Second, even if the data is assembled, it is devilishly hard to make sense of it! High quality data analysis takes tremendous skill and expertise. These specialized resources are typically out of reach for smaller retailers. But even with larger retailers who can afford these FTEs, the added complexity of being larger means that the analysis is even more complicated and so the output generally remains at the chain or region level, not the store level, where tailored decisions have the most impact. I have had retailers with more than 500 stores tell me that they can’t budget at a more granular level than store / month, or that they may have figured out daily traffic patterns by hour, but use the same pattern for all stores in the chain because it is too hard to vary the pattern by store. These analytic “short cuts” can fatally undermine labor optimization.

Third, once the first two hurdles have been overcome, the completed “analysis” is always backwards looking. It tells you what happened. It doesn’t look forward to forecasting what could happen, the potential risks, and what to do about it!

While these challenges are difficult for leaders and planners at headquarters, they are show stoppers in the field. It is a rare store manager indeed who has the time, energy or expertise to synthesize the data from various reports, properly interpret the trends and implications, and then forecast forward to discover what risks they need to overcome and how. Store managers are not unintelligent; they just don’t have the time, tools or inclination to do all of this while also trying to run a store!

In practice, therefore, high impact decisions about labor are made quickly, simplistically, and with incomplete data. Labor budgets are set at a fixed percentage of sales and are not adjusted for the unique circumstances and opportunities for each store. Weekly schedules are copied and pasted from one week to the next, without adjustments for changing traffic or employee performance. And daily store plans are lists of tasks to be done, as opposed to strategies to meet and exceed their sales plan.

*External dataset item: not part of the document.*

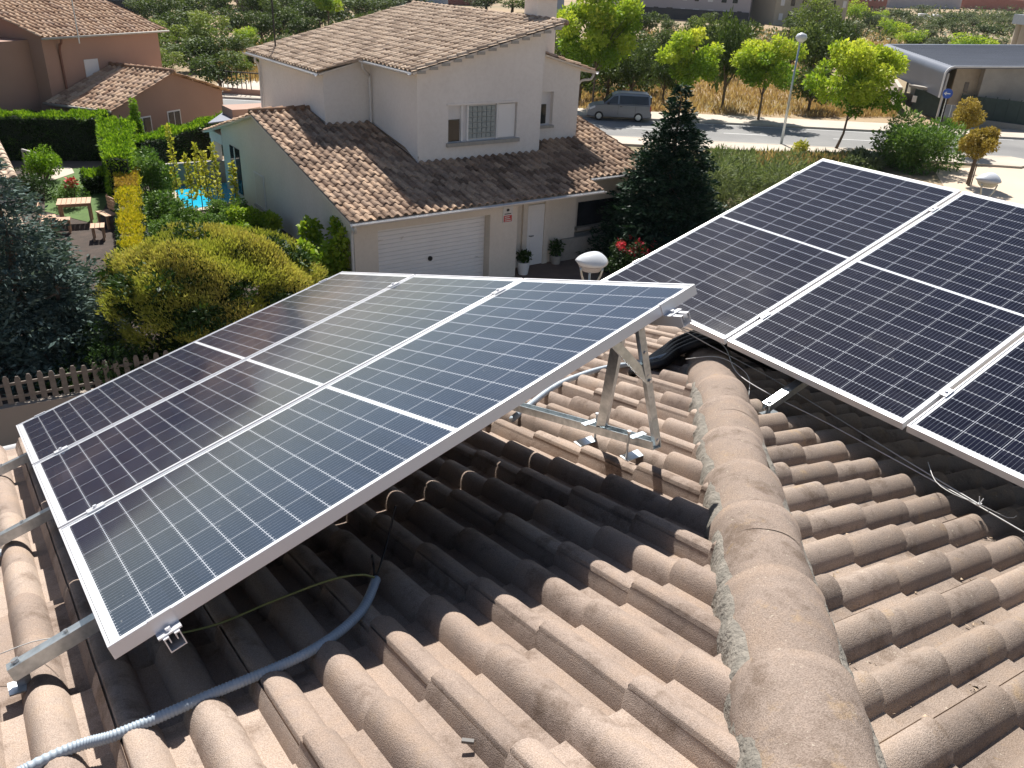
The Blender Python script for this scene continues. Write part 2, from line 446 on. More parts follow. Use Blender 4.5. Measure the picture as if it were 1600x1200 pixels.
# walls and fascia under the roof
mb = MB()
mb.prism([(-1.6, 4.7, 0), (5.4, 4.7, 0), (5.4, 4.7, z1(4.7)-.2), (-1.6, 4.7, z1(4.7)-.2)], (0, .22, 0))
mb.prism([(5.2, -2.0, 0), (5.2, 4.69, 0), (5.2, 4.69, z2(5.2)-.2), (5.2, -2.0, z2(5.2)-.2)], (.2, 0, 0))
mb.build('wall', M_render2, own)
mb = MB()  # closed underside of the roof so no light leaks through
zc = lambda x, y: min(z1(y), z2(x)) - .15
for (a, b) in (((-1.7, 5.4), (6.05, 5.4)),):
    pass
A_ = (-1.7, 5.14); B_ = (5.76, 5.14); C_ = (5.76, -1.8); D_ = (-1.2+0.0, -1.2-HOFF); E_ = (-1.7, -2.355)
mb.add([(A_[0], A_[1], zc(*A_)), (B_[0], B_[1], zc(*B_)), (E_[0], E_[1], z1(E_[1])-.15)], [(0, 1, 2)])
mb.add([(B_[0], B_[1], zc(*B_)), (C_[0], C_[1], zc(*C_)), (-1.1, C_[1], z2(-1.1)-.15), (E_[0], E_[1], z1(E_[1])-.15)], [(0, 1, 2, 3)])
mb.build('roof_deck', M_render2, own)
mb = MB()
mb.tube([(-1.7, 5.27, 6.19), (5.85, 5.27, 6.19)], .055, 10)
mb.build('gutter', M_gutter, own, smooth=True)
# hip caps
hd = Vector((1, 1, -PT)).normalized(); hs_ = Vector((1, -1, 0)).normalized(); hn = hs_.cross(hd)
if hn.z < 0: hn = -hn
def hip_pt(x, h=0): return Vector((x, x-HOFF, z2(x)+h))
rng = np.random.default_rng(8)
x = -.75; SP = .292
while x < 5.6:
    L = SP*1.43 + .05; vs = []; fs = []; nA = 22; nL = 10
    p0 = hip_pt(x, -.035)
    jx, jy, jr = rng.normal(size=3)*.006
    for il in range(nL+3):
        l = min(il, nL)/nL; r = .130 + .013*l + .003*math.sin(l*9+x*7)
        if il == nL+1: r -= .012
        if il == nL+2: r -= .014
        up = .014*l - (0.0) + jy
        for k in range(nA+1):
            a = R(-104 + 208*k/nA) + jr
            rr = r*(1+.012*math.sin(5*a+x*11)+.008*math.sin(3*l*6+a*2))
            l_ = l*L if il < nL+2 else L*.6
            vs.append(p0 + hd*(l_) + hs_*(math.sin(a)*rr+jx) + hn*(math.cos(a)*rr*.93+up))
    for i in range(nL+2):
        for k in range(nA):
            q = i*(nA+1)+k; fs.append((q, q+1, q+nA+2, q+nA+1))
    mb = MB(); mb.add(vs, fs); mb.build('ridge_tile', M_cap, own, smooth=True)
    x += SP
# mortar beds along the hip
for side in (-1, 1):
    mb = MB(); vs = []; fs = []; xs = np.arange(-.7, 5.7, .008)
    n1 = np.convolve(rng.normal(size=len(xs)), np.ones(4)/4, 'same'); n2 = np.convolve(rng.normal(size=len(xs)), np.ones(9)/9, 'same')
    for i, x in enumerate(xs):
        p = hip_pt(x, 0)
        wd = (.006 if side < 0 else .0)+.012*max(0, n2[i])
        prof_ = [(.105, .040), (.127, .030+.005*n1[i]), (.135+wd*.5+.004*n2[i], .010+.007*n1[i]), (.140+wd+.007*n2[i], -.018+.008*n2[i]), (.144+wd+.007*n2[i], -.10)]
        for a, b in prof_: vs.append(p + hs_*side*a + Vector((0, 0, b - (a-.1)*.12)))
    for i in range(len(xs)-1):
        for k in range(4):
            q = i*5+k; fs.append((q, q+1, q+6, q+5))
    mb.add(vs, fs); mb.build('mortar', M_mortar, own, smooth=True)

# ------------------------------------------------------------------ SOLAR PANELS
PW, PL, GAP, FH = 1.04, 2.10, .02, .038
n = N('solar_cells'); co = n.coord()
sx = n.new('ShaderNodeSeparateXYZ'); n.link(co, sx.inputs[0])
X_, Y_ = sx.outputs[0], sx.outputs[1]
PU = (PW-.044)/6; PV = (PL/2-.040)/12
uu = n.math('DIVIDE', n.math('SUBTRACT', X_, .022), PU)
fu = n.math('FRACT', uu)
ya = n.math('ABSOLUTE', n.math('SUBTRACT', Y_, PL/2))
vv = n.math('DIVIDE', n.math('SUBTRACT', ya, .008), PV)
fv = n.math('FRACT', vv)
du = n.math('ABSOLUTE', n.math('SUBTRACT', fu, .5)); dv = n.math('ABSOLUTE', n.math('SUBTRACT', fv, .5))
lu = n.math('GREATER_THAN', du, .5-.0011/PU)
lv = n.math('GREATER_THAN', dv, .5-.0009/PV)
line = n.math('MAXIMUM', lu, lv)
out = n.math('MAXIMUM', n.math('LESS_THAN', uu, 0.0), n.math('GREATER_THAN', uu, 6.0))
out = n.math('MAXIMUM', out, n.math('MAXIMUM', n.math('LESS_THAN', vv, 0.0), n.math('GREATER_THAN', vv, 12.0)))
line = n.math('MAXIMUM', line, out)
fb = n.math('ABSOLUTE', n.math('SUBTRACT', n.math('FRACT', n.math('MULTIPLY', fu, 9.0)), .5))
bus = n.math('LESS_THAN', fb, .035)
tab = n.math('MULTIPLY', n.math('LESS_THAN', fb, .075), n.math('GREATER_THAN', dv, .5-.006/PV))
cn = n.noise(co, 2.2, 2)
n1_ = n.new('ShaderNodeCombineXYZ'); n.link(n.math('FLOOR', uu), n1_.inputs[0]); n.link(n.math('FLOOR', n.math('DIVIDE', Y_, PV)), n1_.inputs[1])
wn = n.new('ShaderNodeTexWhiteNoise'); n.link(n1_.outputs[0], wn.inputs[0])
cell = n.ramp(wn.outputs[0], [(0, (.006, .011, .027)), (1, (.010, .017, .038))])
c_ = n.mix(n.math('MULTIPLY', bus, .55), cell, (.20, .22, .26))
c_ = n.mix(n.math('MULTIPLY', tab, .9), c_, (.40, .42, .46))
c_ = n.mix(line, c_, (.42, .44, .48))
c_ = n.mix(n.math('MULTIPLY', out, 1.0), c_, (.66, .68, .70))
dust = n.noise(co, 3.5, 6, .7)
c_ = n.mix(n.math('MULTIPLY', n.ramp(dust, [(.5, (0, 0, 0)), (.8, (1, 1, 1))]), .03), c_, (.5, .46, .40))
spk = n.math('MULTIPLY', n.ramp(n.noise(co, 70, 2, .6), [(.70, (0,0,0)), (.73, (1,1,1))]), n.ramp(n.noise(co, 1.6, 3, .6), [(.45, (0,0,0)), (.7, (1,1,1))]))
c_ = n.mix(n.math('MULTIPLY', spk, .35), c_, (.55, .54, .50))
n.base(c_); n.rough(n.ramp(n.noise(co, 1.4, 5, .6), [(.3, (.05,)*3), (.75, (.16,)*3)]))
n.b.inputs['IOR'].default_value = 1.5; n.b.inputs['Specular IOR Level'].default_value = .95  # specular raised, with the cells' blue, to strengthen the reflected sky
M_cells = n.m
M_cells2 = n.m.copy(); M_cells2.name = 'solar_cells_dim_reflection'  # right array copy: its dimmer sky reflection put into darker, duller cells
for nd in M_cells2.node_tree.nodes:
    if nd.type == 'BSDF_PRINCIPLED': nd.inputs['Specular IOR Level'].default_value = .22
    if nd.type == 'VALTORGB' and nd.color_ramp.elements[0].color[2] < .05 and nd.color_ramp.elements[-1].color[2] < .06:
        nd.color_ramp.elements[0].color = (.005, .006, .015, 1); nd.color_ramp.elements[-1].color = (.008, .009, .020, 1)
# the same glass, dusty: speckles of grime near the low edge
def dusty(src, name):
    mm = src.copy(); mm.name = name; t = mm.node_tree
    return mm

def frame_mesh():
    mb = MB(); lip = .0075; th = .0018
    mb.box((0, 0, -FH), (lip, PL, 0)); mb.box((PW-lip, 0, -FH), (PW, PL, 0))
    mb.box((lip, 0, -FH+.0002), (PW-lip, lip, -.0002)); mb.box((lip, PL-lip, -FH+.0002), (PW-lip, PL, -.0002))
    for a in ((0.0091, .03), (PW-.03, PW-.0091)): mb.box((a[0], .0095, -FH+.0005), (a[1], PL-.0095, -FH+.0022))
    return mb
def panel(name, T, label, first=None, group=None):
    if first:
        t = copy_tree(first); t['label'] = label
    else:
        t = empty(name, label=label, cat='solar panel', group=group)
        frame_mesh().build('frame', M_alu, t, bevel=.0012)
        g = MB(); g.box((.0091, .0091, -.009), (PW-.0091, PL-.0091, -.003)); g.build('cell_glass', M_cells, t)
        for a in (-.12, .06):
            j = MB(); j.box((PW/2+a, PL/2-.03, -.028), (PW/2+a+.06, PL/2+.03, -.0092)); j.build('junction_box', M_black, t)
    t.matrix_world = T
    return t
def arr_matrix(o, u, v, off):
    u = Vector(u).normalized(); v = Vector(v); v = (v - u*v.dot(u)).normalized(); nn = u.cross(v)
    mm = Matrix((u, v, nn)).transposed().to_4x4()
    return Matrix.Translation(Vector(o) + u*off) @ mm
U1 = (.00662, -.95966, .28107); V1 = (.96675, .07800, .24353); O1 = (.0692, 4.7461, 6.6331)
U2 = (-.0069, -.99997, .00183); V2 = (.95872, -.00609, .28429); O2 = (3.3123, 3.7048, 7.2622)
T1 = arr_matrix(O1, U1, V1, 0); T2 = arr_matrix(O2, U2, V2, 0)
G1 = 'solar panels of the left array'; G2 = 'solar panels of the right array'
pA = panel('solar_panel', arr_matrix(O1, U1, V1, 0), 'farthest solar panel of the left array, beside the round golden bush', group=G1)
panel('solar_panel', arr_matrix(O1, U1, V1, PW+GAP), 'middle solar panel of the left array, between its two neighbours', pA)
panel('solar_panel', arr_matrix(O1, U1, V1, 2*(PW+GAP)), 'nearest bluish solar panel of the left array, its grey frame side showing', pA)
for i, lb in enumerate(('farthest solar panel of the right array, next to the dark spruce',
                        'middle solar panel of the right array, behind the metal bracket by the hip',
                        'solar panel of the right array, cut off by the right photo edge')):
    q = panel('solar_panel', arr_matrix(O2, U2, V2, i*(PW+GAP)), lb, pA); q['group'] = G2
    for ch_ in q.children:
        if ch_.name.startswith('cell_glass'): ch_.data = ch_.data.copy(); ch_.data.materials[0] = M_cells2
AW = 3*PW+2*GAP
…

This situation can not last. The retail industry moves too fast and is too competitive for inefficient tools powered by insufficient data to be standard operating practice.

The right tool for the job

Artificial Intelligence (AI), has transformed many facets of business, and retail is next. The data storage power of cloud computing plus dramatic advances in algorithms and machine-learning techniques now help managers make smarter decisions faster. AI can automatically crunch mountains of data to find strategy-adjusting patterns in real time vs. a financial analyst taking days or weeks to run the analysis. By that time, decisions have already been made and the circumstances have changed.

AI’s advantages are really felt when it comes to store labor optimization. Managing a retail workforce is inherently complicated and time-consuming, and making the right choices every day, every shift can feel like an unsolvable puzzle at all levels of management. AI’s ability to deliver answers quickly using real-time information makes a huge difference when creating labor budgets, schedules, and daily store execution plans.

AI-powered tools that are connected to each other deliver a powerful data-driven solution for store labor optimization. They can be tailored to each store and are responsive to the changing conditions of retail. Instead of applying one approach across the fleet, labor optimization decisions—budgets, schedules, and daily execution—can consider the unique circumstances of each store. The benefits of this approach are extensive: lower employee churn, improved store team performance, better customer experiences, and increased sales.

Retailers serious about getting the most from their payroll investments in the new decade should consider an AI-based solution that synchronizes all three components of labor optimization.